== Given request ==
Begin with the first line and repeat exactly through the line containing "1.0, -0.25)).to_track_quat('-Z', 'Y').to_euler()"; leave every image out.

== Data excerpt ==

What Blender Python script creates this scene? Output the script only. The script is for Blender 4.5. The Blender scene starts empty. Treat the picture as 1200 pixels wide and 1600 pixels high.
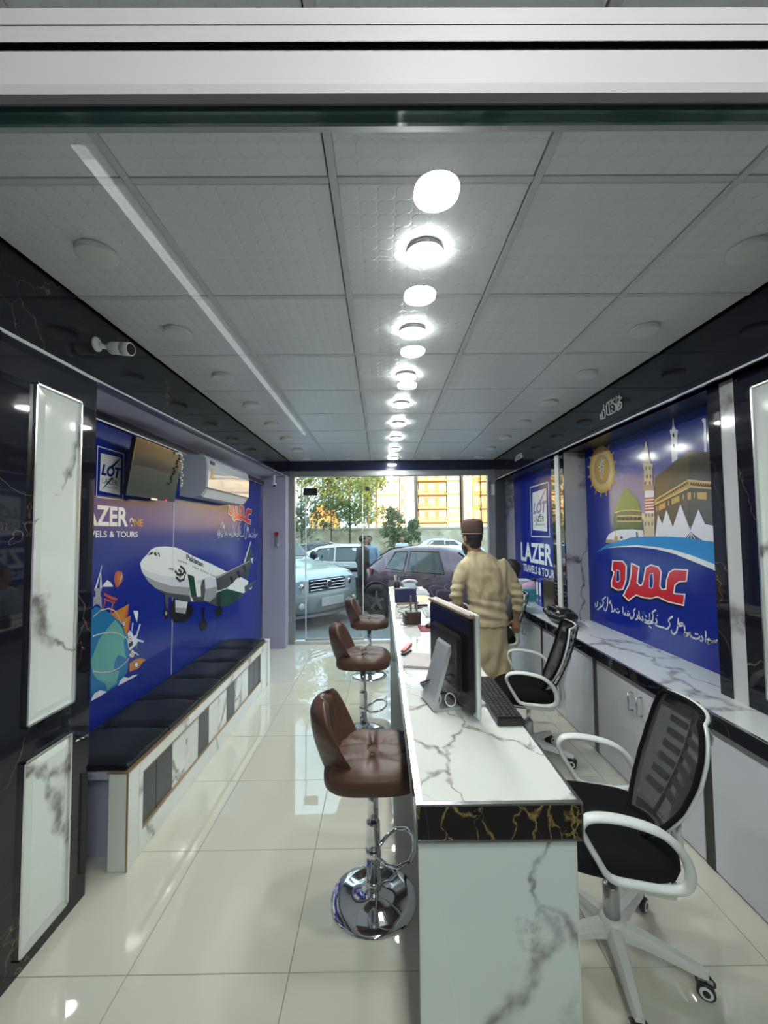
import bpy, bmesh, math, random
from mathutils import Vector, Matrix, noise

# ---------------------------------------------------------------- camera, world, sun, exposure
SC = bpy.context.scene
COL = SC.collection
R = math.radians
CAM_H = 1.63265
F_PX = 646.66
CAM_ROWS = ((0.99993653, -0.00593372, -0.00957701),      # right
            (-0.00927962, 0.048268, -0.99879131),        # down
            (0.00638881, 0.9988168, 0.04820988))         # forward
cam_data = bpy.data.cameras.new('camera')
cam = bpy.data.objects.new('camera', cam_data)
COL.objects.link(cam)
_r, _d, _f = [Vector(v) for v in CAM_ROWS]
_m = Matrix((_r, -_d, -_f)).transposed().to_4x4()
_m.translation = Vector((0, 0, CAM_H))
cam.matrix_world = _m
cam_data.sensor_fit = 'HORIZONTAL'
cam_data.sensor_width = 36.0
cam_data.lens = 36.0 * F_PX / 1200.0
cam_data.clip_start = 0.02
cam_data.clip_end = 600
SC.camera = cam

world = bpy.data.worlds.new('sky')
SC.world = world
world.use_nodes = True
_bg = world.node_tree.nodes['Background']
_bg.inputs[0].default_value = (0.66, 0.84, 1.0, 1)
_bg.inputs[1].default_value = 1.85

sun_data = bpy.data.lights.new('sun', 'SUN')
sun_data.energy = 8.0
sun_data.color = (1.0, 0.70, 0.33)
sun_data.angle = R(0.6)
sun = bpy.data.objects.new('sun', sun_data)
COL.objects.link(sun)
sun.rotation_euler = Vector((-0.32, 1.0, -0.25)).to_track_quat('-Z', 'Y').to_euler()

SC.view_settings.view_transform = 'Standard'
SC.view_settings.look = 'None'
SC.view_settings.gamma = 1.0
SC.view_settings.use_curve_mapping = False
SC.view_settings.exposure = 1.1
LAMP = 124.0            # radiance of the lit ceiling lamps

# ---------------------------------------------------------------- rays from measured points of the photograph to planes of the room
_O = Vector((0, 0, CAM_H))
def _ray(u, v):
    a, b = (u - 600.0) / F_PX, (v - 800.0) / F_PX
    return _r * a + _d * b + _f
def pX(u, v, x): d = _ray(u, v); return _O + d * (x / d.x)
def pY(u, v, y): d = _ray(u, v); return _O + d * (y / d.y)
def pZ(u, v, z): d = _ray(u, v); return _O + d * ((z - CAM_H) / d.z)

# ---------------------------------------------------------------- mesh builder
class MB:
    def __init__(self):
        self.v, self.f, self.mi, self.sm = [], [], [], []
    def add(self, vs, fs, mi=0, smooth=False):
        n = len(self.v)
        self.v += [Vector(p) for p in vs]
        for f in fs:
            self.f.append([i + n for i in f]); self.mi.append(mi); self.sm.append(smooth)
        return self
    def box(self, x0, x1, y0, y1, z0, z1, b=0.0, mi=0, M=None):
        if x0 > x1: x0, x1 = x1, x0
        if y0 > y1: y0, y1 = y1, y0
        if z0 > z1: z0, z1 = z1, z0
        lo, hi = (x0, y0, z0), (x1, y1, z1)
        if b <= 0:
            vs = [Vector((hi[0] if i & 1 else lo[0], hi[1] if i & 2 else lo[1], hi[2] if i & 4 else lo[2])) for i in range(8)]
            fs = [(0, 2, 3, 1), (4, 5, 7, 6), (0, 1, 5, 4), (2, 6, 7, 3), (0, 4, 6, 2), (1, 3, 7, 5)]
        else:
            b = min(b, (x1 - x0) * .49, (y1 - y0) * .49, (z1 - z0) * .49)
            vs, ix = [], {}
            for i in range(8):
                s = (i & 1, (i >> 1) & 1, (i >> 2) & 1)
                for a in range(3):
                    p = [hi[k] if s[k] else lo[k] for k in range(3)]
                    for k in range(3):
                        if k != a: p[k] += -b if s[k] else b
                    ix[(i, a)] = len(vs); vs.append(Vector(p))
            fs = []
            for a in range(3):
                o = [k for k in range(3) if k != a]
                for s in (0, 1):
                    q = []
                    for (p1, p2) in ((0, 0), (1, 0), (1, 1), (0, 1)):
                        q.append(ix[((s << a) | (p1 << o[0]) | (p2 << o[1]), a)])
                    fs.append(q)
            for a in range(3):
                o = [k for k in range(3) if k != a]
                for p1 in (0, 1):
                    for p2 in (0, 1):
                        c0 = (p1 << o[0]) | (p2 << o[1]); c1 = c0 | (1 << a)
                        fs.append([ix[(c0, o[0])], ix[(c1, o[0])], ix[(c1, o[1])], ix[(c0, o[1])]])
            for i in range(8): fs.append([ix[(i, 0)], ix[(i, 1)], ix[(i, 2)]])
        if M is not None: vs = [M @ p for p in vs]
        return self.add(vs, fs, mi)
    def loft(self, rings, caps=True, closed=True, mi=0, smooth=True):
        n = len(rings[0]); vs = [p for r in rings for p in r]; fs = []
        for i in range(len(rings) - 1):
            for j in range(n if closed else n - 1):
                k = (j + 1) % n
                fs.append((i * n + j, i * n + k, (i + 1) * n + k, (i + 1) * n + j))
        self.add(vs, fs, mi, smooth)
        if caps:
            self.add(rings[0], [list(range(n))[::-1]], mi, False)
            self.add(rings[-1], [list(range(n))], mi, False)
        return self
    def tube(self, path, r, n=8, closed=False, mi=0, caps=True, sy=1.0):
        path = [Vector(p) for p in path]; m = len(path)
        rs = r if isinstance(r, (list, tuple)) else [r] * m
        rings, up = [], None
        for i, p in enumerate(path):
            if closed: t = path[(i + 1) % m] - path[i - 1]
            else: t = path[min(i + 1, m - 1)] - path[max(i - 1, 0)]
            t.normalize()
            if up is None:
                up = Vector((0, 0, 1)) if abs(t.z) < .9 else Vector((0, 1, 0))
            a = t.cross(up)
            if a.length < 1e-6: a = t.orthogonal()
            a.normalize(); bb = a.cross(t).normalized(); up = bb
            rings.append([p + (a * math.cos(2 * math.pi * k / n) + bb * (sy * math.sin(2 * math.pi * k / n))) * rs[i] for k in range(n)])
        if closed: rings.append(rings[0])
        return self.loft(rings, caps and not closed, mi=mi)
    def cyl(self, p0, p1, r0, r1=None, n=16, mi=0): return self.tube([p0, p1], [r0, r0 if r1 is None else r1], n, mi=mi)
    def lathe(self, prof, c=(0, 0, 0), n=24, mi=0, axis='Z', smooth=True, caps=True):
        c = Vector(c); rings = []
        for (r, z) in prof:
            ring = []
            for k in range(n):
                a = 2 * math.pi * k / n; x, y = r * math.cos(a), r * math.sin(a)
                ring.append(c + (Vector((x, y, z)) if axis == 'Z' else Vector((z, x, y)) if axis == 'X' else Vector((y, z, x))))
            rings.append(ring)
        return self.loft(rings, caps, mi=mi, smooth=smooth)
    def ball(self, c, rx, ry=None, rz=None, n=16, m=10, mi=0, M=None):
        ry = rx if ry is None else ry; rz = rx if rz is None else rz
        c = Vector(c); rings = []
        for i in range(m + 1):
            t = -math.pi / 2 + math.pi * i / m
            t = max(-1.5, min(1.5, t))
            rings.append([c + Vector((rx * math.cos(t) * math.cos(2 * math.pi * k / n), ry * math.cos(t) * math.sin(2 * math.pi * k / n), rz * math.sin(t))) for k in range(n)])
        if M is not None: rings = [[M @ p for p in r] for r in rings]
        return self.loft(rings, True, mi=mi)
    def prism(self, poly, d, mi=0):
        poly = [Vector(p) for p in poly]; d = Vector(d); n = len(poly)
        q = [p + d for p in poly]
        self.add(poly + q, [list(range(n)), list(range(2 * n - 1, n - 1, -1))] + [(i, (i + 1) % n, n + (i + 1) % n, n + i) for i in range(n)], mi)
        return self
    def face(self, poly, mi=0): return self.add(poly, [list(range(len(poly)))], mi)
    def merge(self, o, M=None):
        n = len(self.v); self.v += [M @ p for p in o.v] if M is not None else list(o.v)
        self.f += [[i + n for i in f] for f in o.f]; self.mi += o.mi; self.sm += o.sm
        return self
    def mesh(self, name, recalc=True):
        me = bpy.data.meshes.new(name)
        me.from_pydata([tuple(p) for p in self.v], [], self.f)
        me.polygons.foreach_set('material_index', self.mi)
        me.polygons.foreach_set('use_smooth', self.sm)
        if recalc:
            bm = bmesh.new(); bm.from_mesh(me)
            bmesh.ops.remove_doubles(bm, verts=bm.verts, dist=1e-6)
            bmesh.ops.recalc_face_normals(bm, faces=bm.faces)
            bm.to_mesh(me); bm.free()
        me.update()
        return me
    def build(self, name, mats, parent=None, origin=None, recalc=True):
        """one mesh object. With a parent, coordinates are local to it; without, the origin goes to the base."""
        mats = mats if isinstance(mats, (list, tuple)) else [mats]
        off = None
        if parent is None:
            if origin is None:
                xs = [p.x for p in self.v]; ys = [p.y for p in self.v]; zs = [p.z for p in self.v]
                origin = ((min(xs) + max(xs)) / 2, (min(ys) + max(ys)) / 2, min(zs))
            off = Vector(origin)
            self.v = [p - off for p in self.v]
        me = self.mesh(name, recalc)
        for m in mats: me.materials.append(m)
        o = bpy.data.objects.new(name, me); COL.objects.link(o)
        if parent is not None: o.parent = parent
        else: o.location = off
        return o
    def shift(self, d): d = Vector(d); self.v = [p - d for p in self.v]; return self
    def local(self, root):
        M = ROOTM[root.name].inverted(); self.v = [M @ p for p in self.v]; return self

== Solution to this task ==
What Blender Python script creates this scene? Output the script only. The script is for Blender 4.5. The Blender scene starts empty. Treat the picture as 1200 pixels wide and 1600 pixels high.
import bpy, bmesh, math, random
from mathutils import Vector, Matrix, noise

# ---------------------------------------------------------------- camera, world, sun, exposure
SC = bpy.context.scene
COL = SC.collection
R = math.radians
CAM_H = 1.63265
F_PX = 646.66
CAM_ROWS = ((0.99993653, -0.00593372, -0.00957701),      # right
            (-0.00927962, 0.048268, -0.99879131),        # down
            (0.00638881, 0.9988168, 0.04820988))         # forward
cam_data = bpy.data.cameras.new('camera')
cam = bpy.data.objects.new('camera', cam_data)
COL.objects.link(cam)
_r, _d, _f = [Vector(v) for v in CAM_ROWS]
_m = Matrix((_r, -_d, -_f)).transposed().to_4x4()
_m.translation = Vector((0, 0, CAM_H))
cam.matrix_world = _m
cam_data.sensor_fit = 'HORIZONTAL'
cam_data.sensor_width = 36.0
cam_data.lens = 36.0 * F_PX / 1200.0
cam_data.clip_start = 0.02
cam_data.clip_end = 600
SC.camera = cam

world = bpy.data.worlds.new('sky')
SC.world = world
world.use_nodes = True
_bg = world.node_tree.nodes['Background']
_bg.inputs[0].default_value = (0.66, 0.84, 1.0, 1)
_bg.inputs[1].default_value = 1.85

sun_data = bpy.data.lights.new('sun', 'SUN')
sun_data.energy = 8.0
sun_data.color = (1.0, 0.70, 0.33)
sun_data.angle = R(0.6)
sun = bpy.data.objects.new('sun', sun_data)
COL.objects.link(sun)
sun.rotation_euler = Vector((-0.32, 1.0, -0.25)).to_track_quat('-Z', 'Y').to_euler()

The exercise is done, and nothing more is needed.